SHORT EXERCISE:
Wherever the string "from" appears in a line, extract that line.

INFORMATION SUPPLIED:
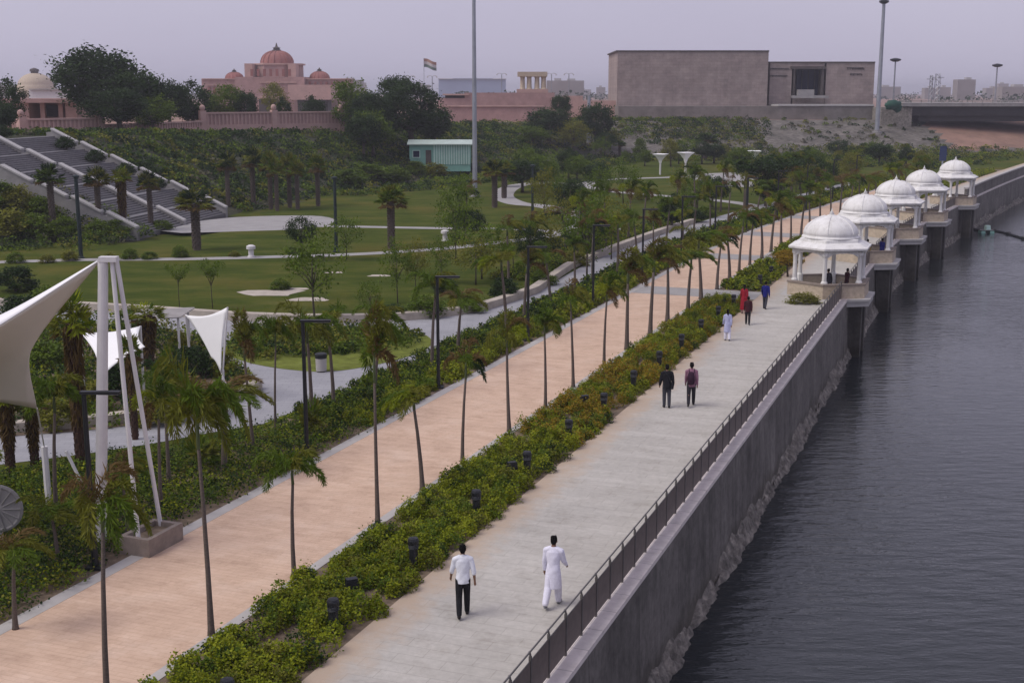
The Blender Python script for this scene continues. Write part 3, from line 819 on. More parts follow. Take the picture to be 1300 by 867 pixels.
def tree(seed, kind, n, nclump, leaf, key, trunk_r=.03):
    rng = np.random.default_rng(seed); r = random.Random(seed)
    c, pts, b = crown_points(rng, kind, n, nclump)
    me = leaf_mesh('crown', pts, leaf*rng.uniform(.7,1.3,n), tints(rng, n, key, b), rng, .6, .4)
    tb = MB(); f0 = {'dense':.32,'round':.5,'airy':.42,'flat':.72,'vee':.55}.get(kind, .05)
    if kind == 'bush':
        for k in range(5):
            q = c[r.randrange(len(c))]; tb.tube([(0,0,0), (q[0]*.4,q[1]*.4,q[2]*.5), tuple(q)], [trunk_r,trunk_r*.6,trunk_r*.2], 6)
    else:
        fx, fy = r.uniform(-.02,.02), r.uniform(-.02,.02)
        tb.tube([(0,0,0),(fx,fy,f0*.5),(fx*1.5,fy*1.5,f0),(fx,fy,min(.85, f0+.22))], [trunk_r*1.3,trunk_r,trunk_r*.8,trunk_r*.4], 8)
        for k in range(10 if kind != 'vee' else 7):
            q = c[r.randrange(len(c))]; z0 = f0*r.uniform(.75,1.1)
            tb.tube([(fx,fy,z0), (q[0]*.45,q[1]*.45,z0+(q[2]-z0)*.55), tuple(q)], [trunk_r*.5,trunk_r*.32,trunk_r*.1], 6)
    return tb.mesh('trunk', [M['bark']], True), me
PROTO = {}
def proto(key, variants): PROTO[key] = variants
proto('dense', [tree(10+i, 'dense', 5200, 62, .050, k, .035) for i, k in enumerate(('dark','dark','mid'))])
proto('big', [tree(31, 'dense', 12000, 84, .036, 'dark', .04), tree(32, 'dense', 10000, 74, .038, 'dark', .04)])
proto('greytree', [tree(35, 'dense', 3000, 70, .045, 'olive', .03)])
proto('ball', [tree(40+i, 'round', 4200, 90, .04, 'dark', .03) for i in range(2)])
proto('airy', [tree(50+i, 'airy', 1500, 46, .04, k, .013) for i, k in enumerate(('mid','olive','mid'))])
proto('flat', [tree(60, 'flat', 3800, 90, .045, 'dark', .02)])
proto('vee', [tree(65+i, 'vee', 650, 40, .05, 'mid', .012) for i in range(2)])
proto('bush', [tree(70+i, 'bush', 2600, 60, .07, k, .02) for i, k in enumerate(('dark','mid','olive','mid'))])
proto('orange', [tree(78, 'round', 2600, 60, .06, 'orange', .03)])
proto('drybush', [tree(79, 'bush', 2400, 60, .07, 'dry', .02)])
proto('yucca', [fan_palm(88, .12, .08, .8, 0, ('mid','olive'), 16)])
_pr = random.Random(55); PH = []; _pp = []
for i in range(11):
    h_ = _pr.uniform(2.6, 3.5); PH.append(h_); n_ = [9,7,8,6,9,8,7,10,6,8,7][i]
    _pp.append(plume_palm(100+i, h_, _pr.uniform(1.35, 1.75), [(.8,-.3),(.5,-.25),(-.6,-.2),(.75,0),(.25,-.35),(.8,-.4),(.6,-.1),(.35,-.2),(-.35,-.3),(.9,-.2),(.55,-.5)][i], [('mid','mid','olive'),('mid','olive'),('bright','olive','mid'),('mid','dark','olive')][i % 4], n_, [.0,.12,.0,.25,.0,.35,.1,0,.2,.05,.1][i]))
proto('plume', _pp)
proto('fan', [fan_palm(120+i, 3.0, .17, 1.1, 0, k, 40) for i, k in enumerate((('mid','dark'),('dark','olive'),('mid','olive')))])
proto('skirt', [fan_palm(130+i, 4.0, .2, 1.05, s_, ('mid','olive','bright'), 24) for i, s_ in enumerate((2.6,1.6))])
CATS = dict(dense=('dense_tree','tree'), big=('spreading_tree','tree'), greytree=('dense_tree','tree'), ball=('ball_tree','tree'), airy=('young_tree','tree'), flat=('flat_topped_tree','tree'), vee=('sapling','tree'), bush=('bush','bush'), orange=('croton_shrub','shrub'), drybush=('bush','bush'), yucca=('yucca','plant'), plume=('palm_tree','palm'), fan=('fan_palm','palm'), skirt=('fan_palm','palm'))
def plant(kind, loc, sx, sz, label, group=None, rz=None, var=None):
    k = rnd.randrange(len(PROTO[kind])) if var is None else var % len(PROTO[kind])
    tm, cm = PROTO[kind][k]; nm, cat = CATS[kind]
    t = thing(nm, label, cat, loc, rnd.uniform(0, 6.28) if rz is None else rz, group)
    t.scale = (sx, sx, sz)
    link('stem' if cat in ('bush','shrub','plant') else 'trunk', tm, t); link('foliage' if cat in ('bush','shrub','plant') else 'crown', cm, t)
    return t
def put(kind, px, base, top, wpx, label, dist=None, z=None, group=None, var=None, rz=None):
    """stand a plant where its foot and its top are seen; dist gives the distance of plants whose foot is hidden"""
    if dist is None: p = ground_hit(px, base)
    else:
        q = Yp(px, base, dist); p = Vector((q.x, q.y, float(terrain(q.x, q.y)) if z is None else z))
    h = Yp(px, top, p.y).z-p.z; w = wpx*p.y/F*1.02
    un = {'fan':(1.85,3.85),'skirt':(2.2,4.8),'plume':(2.2,3.8),'yucca':(1.5,.9),'vee':(.95,.95),'flat':(1.05,.92)}.get(kind, (1.,1.))
    return plant(kind, p, w/un[0], max(.3, h)/un[1], label, group, rz, var)

# ---- palms along the peach path
for k in range(38):
    y = [23.2,26.6,30.0,34.1,37.2,40.0,44.0,47.5,51.0,55.0][k] if k < 10 else 55+3.75*(k-9)
    hh = [3.7,4.4,2.5,4.2,2.6,2.9,3.1,2.9,3.3,3.0][k] if k < 10 else rnd.uniform(2.5,3.3)
    v = [5,0,4,1,2,3,6,7,9,10][k] if k < 10 else rnd.randrange(11)
    s_ = hh/PH[v]; g_ = rnd.uniform(.85,1.05) if k < 10 else rnd.uniform(1.15,1.5)
    o = plant('plume', Q2(y, -7.72+rnd.uniform(-.1,.1)), g_*(.82 if k < 10 else .9), s_, 'wind-blown palm between peach path and promenade hedge, %s from its bottom end' % nth(k+1), 'palms between the peach path and the promenade hedge', rnd.uniform(-.35,.35), v)
    o.rotation_euler[0] = rnd.uniform(-.035,.035); o.rotation_euler[1] = rnd.uniform(-.05,.05)
kk = 0
for k in range(30):
    y = 24.5+4.2*k+rnd.uniform(-.5,.5); d = -14.9+rnd.uniform(-.5,.5)
    if 30 < y < 35: continue
    v = rnd.randrange(11); hh = rnd.uniform(2.2,3.4); kk += 1; g_ = rnd.uniform(.75,1.0) if k < 8 else rnd.uniform(.95,1.25)
    o = plant('plume', Q2(y, d), g_, hh/PH[v], 'slender palm between peach path and grey drive, %s from its bottom end' % nth(kk), 'palms between the peach path and the grey drive', rnd.uniform(-.35,.35), v); o.rotation_euler[1] = rnd.uniform(-.06,.06)
kk = 0
for k in range(14):
    y = 78+6.5*k; d = -20.4+rnd.uniform(-.6,.6); v = rnd.randrange(11); kk += 1
    plant('plume', Q2(y, d), rnd.uniform(1.,1.3), rnd.uniform(3,4)/PH[v], 'palm at the lawn edge of the drive, %s away from the round lawn' % nth(kk), 'palms on the lawn side of the grey drive', rnd.uniform(-.35,.35), v)

# ---- hedges and ground cover (nobody could count the plants)
def hedge(name, d0, d1, y0, y1, hgt, per_m2, leaf, label, seed, keys, gaps=.12, clump_r=.30, ncl=None, lump=1.):
    rng = np.random.default_rng(seed)
    ys = np.interp(np.linspace(arc(y0), arc(y1), 400), _sl, _ys)
    A = (arc(y1)-arc(y0))*abs(d1-d0); nb = int(A*9.)
    by = np.interp(rng.uniform(arc(y0), arc(y1), nb), _sl, _ys); bd = rng.uniform(min(d0,d1)+.1, max(d0,d1)-.1, nb)
    s = _slope(by); nn = np.hypot(1, s); bx = river(by)+bd/nn; byy = by-bd*s/nn
    gap = np.sin(bx*1.7+seed)*np.sin(byy*1.3+seed*2)+.35*np.sin(bx*4.1)*np.sin(byy*3.7)
    keep = gap < 1.25-gaps*3
    bx, byy, bd, by = bx[keep], byy[keep], bd[keep], by[keep]; nb = len(bx)
    bh = hgt*rng.uniform(.45,1.05,nb)*(1+.22*np.sin(byy*.9+bx)); br = clump_r*rng.uniform(.5,1.35,nb)
    n = int(A*per_m2*keep.mean()); k = rng.integers(0, nb, n)
    v = rng.normal(size=(n,3)); v[:,2] = np.abs(v[:,2]); v /= np.linalg.norm(v, axis=1)[:,None]; v *= rng.uniform(.55,1,(n,1))**.5
    pts = np.stack([bx[k]+v[:,0]*br[k], byy[k]+v[:,1]*br[k], .03+v[:,2]*bh[k]], 1)+rng.normal(size=(n,3))*.035
    sp = rng.random(n) < .04; pts[sp,2] += rng.uniform(.03,.2,int(sp.sum())); pts[:,2] = np.maximum(pts[:,2], .03)
    kid = keys(bx, byy, bd, by, rng)
    lk_ = kid[k]; mixd = rng.random(n); lk_[mixd < .14] = 'mid'; lk_[(mixd > .18) & (mixd < .30)] = 'bright'; lk_[(mixd > .34) & (mixd < .38)] = 'olive'
    ti = np.zeros((n,3)); br_ = rng.random(nb)
    for key in set(lk_.tolist()):
        m = lk_ == key; ti[m] = tints(rng, int(m.sum()), key, br_[k[m]])
    return tag(link(name, leaf_mesh(name, pts, leaf*rng.uniform(.7,1.4,n), ti, rng, .62, .5)), label, 'hedge', None, 'stuff')
def keys_right(bx, by_, bd, by, rng):
    n = len(bx); out = np.array(['mid']*n, dtype=object); q = rng.random(n)
    out[q < .58] = 'bright'; out[(q >= .58) & (q < .74)] = 'olive'; out[(q > .93)] = 'dark'
    o = (np.abs(by-47)<6.5)*(.85)+(np.abs(by-58)<5)*.4+(np.abs(by-66)<3)*.3; z = rng.random(n) < o*(np.sin(by_*1.1)*.4+.75)
    out[z] = 'orange'; return out
def keys_left(bx, by_, bd, by, rng):
    n = len(bx); out = np.array(['dark']*n, dtype=object); q = rng.random(n)
    out[q < .35] = 'mid'; e = bd > -13.9
    out[e & (q < .75)] = 'bright'; out[e & (q > .75)] = 'olive'; return out
hedge('clipped_hedge', -7.45, -4.72, 14, 70.8, .50, 2700, .068, 'low clipped hedge with yellow and orange croton leaves between path and promenade', 1, keys_right, .15, .27)
for i, (a, b) in enumerate([(75,87.7),(91.6,102.3),(106.2,116.8),(120.6,134.2),(138.2,195)]):
    hedge('clipped_hedge', -7.4, -4.9, a, b, .55, 330, .17, ['hedge piece beside the red and blue clad walkers','hedge piece level with the second white domed pavilion','hedge piece level with the third white domed pavilion','hedge piece level with the fourth white domed pavilion','long hedge piece beyond the last white domed pavilion'][i], 5+i, keys_right)
hedge('clipped_hedge', -16.2, -12.75, 40, 62, .55, 1500, .088, 'deep green hedge between the peach path and the grey forecourt', 11, keys_left, 0.02)
hedge('clipped_hedge', -16.1, -12.75, 62, 172, .62, 330, .18, 'deep green hedge along the grey drive farther up the peach path', 12, keys_left, 0.02)
def keys_mid(bx, by_, bd, by, rng):
    n = len(bx); out = np.array(['mid']*n, dtype=object); q = rng.random(n); out[q < .3] = 'dark'; out[q > .7] = 'olive'; return out
hedge('clipped_hedge', -22.6, -19.5, 74, 112, .5, 200, .17, 'loose planting on the lawn side of the grey drive', 14, keys_mid, .2)
def scatter(name, poly, n, size, hgt, keyw, label, seed, cat='shrubbery', z_fn=None, cl=.8):
    """leaf clumps spread over a region given by ground points"""
    rng = np.random.default_rng(seed); pl = np.array([(p[0], p[1]) for p in poly])
    lo, hi = pl.min(0), pl.max(0); nb = max(30, n//40); B = []
    def inside(q):
        x, y = q[:,0], q[:,1]; c = np.zeros(len(q), bool); j = len(pl)-1
        for i in range(len(pl)):
            xi, yi = pl[i]; xj, yj = pl[j]
            c ^= ((yi > y) != (yj > y)) & (x < (xj-xi)*(y-yi)/(yj-yi+1e-12)+xi); j = i
        return c
    while sum(len(b) for b in B) < nb:
        q = lo+(hi-lo)*rng.random((nb*2,2)); B.append(q[inside(q)])
    b = np.concatenate(B)[:nb]; k = rng.integers(0, nb, n)
    hh = hgt*rng.uniform(.4,1.3,nb); rr = cl*rng.uniform(.6,1.3,nb)
    v = rng.normal(size=(n,3)); v[:,2] = np.abs(v[:,2]); v /= np.linalg.norm(v, axis=1)[:,None]; v *= rng.uniform(.5,1,(n,1))**.5
    x = b[k,0]+v[:,0]*rr[k]; y = b[k,1]+v[:,1]*rr[k]; z = terrain(x, y)+.05+v[:,2]*hh[k]
    names = list(keyw); w = np.array([keyw[a] for a in names], float); kid = rng.choice(len(names), nb, p=w/w.sum()); br = rng.random(nb); ti = np.zeros((n,3))
    for i, a in enumerate(names):
        m = kid[k] == i; ti[m] = tints(rng, int(m.sum()), a, br[k[m]])
    return tag(link(name, leaf_mesh(name, np.stack([x,y,z],1), size*rng.uniform(.7,1.3,n), ti, rng, .65, .4)), label, cat, None, 'stuff')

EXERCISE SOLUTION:
The Blender Python script for this scene continues. Write part 3, from line 819 on. More parts follow. Take the picture to be 1300 by 867 pixels.
    o = plant('plume', Q2(y, -7.72+rnd.uniform(-.1,.1)), g_*(.82 if k < 10 else .9), s_, 'wind-blown palm between peach path and promenade hedge, %s from its bottom end' % nth(k+1), 'palms between the peach path and the promenade hedge', rnd.uniform(-.35,.35), v)
    o = plant('plume', Q2(y, d), g_, hh/PH[v], 'slender palm between peach path and grey drive, %s from its bottom end' % nth(kk), 'palms between the peach path and the grey drive', rnd.uniform(-.35,.35), v); o.rotation_euler[1] = rnd.uniform(-.06,.06)
    plant('plume', Q2(y, d), rnd.uniform(1.,1.3), rnd.uniform(3,4)/PH[v], 'palm at the lawn edge of the drive, %s away from the round lawn' % nth(kk), 'palms on the lawn side of the grey drive', rnd.uniform(-.35,.35), v)